The UN takes a great interest in countries’ material footprint because one of its sustainable development goals is to decouple economic growth from environmental degradation. Ecologists worry that, particularly as poor countries lift their living standards up towards those the rich countries have long enjoyed, the pressure on the globe's natural environment will be . . . well, unsustainable.

But whereas the ecologists’ figures show all countries’ material footprints getting bigger, a lot of economists argue that as economic growth and advances in technology continue, the economy is “dematerialising” – getting lighter.

This is because most of the growth in GDP has come from more provision of services rather than more production of goods through farming, mining and manufacturing. Human labour has no weight, even though it may involve more use of electricity and fuel.
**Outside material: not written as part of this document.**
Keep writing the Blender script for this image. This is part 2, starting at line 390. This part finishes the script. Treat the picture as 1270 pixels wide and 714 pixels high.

But also because the physical weight of many goods is falling. Leigh reminds us that houses and vehicles are built from lighter materials. Domestic appliances are more compact. Transport networks are more energy-efficient. Software makes it possible to upgrade devices – from games to cars – that might previously have required new physical parts or total replacement.

These shifts led Alan Greenspan, former chairman of the US Federal Reserve, to claim in 2014 that “the considerable increase in the economic wellbeing of most advanced nations in recent decades has come about without much change in the bulk or weight of their gross domestic product”. Without question, he argued, the economy “has gotten lighter”.

So the point of Leigh’s calculations is to check who’s right: those economists claiming the economy is dematerialising, or the ecologists calculating that our material footprint is getting heavier.

Clearly, he comes down on the side of the ecologists. Although his method gives an estimate of the economy’s weight that’s about a fifth lower than the ecologists’, he confirms the general trajectory of their continuing increase. He estimates that a 10 per cent increase in real GDP is associated with a 12 per cent increase in its weight.

Now, you could argue that Australia’s huge “natural endowment” of minerals and energy makes us quite unrepresentative of the advanced economies. Our mining industry has been booming, on and off, since the late 1960s. All you need to know is that our production of (heavy) iron ore – most of it for export – has risen ninefold since 1990.

But Leigh believes all the rich economies have expanding material footprints. The goods they consume may have been getting lighter per piece, but they’ve gone on consuming a lot more of them. Planes may be more fuel-efficient, but far more people are flying far more often (when we’re allowed). Clothes may be lighter, but we buy more of them. Food packaging may be thinner – I can remember when fruit and veg arrived at the greengrocers in wooden boxes - but we’re eating more takeaway meals.

Leigh concludes that, like the paperless office, the weightless economy remains surprisingly elusive. Which doesn’t change the need for us to put the economy on an ecological diet.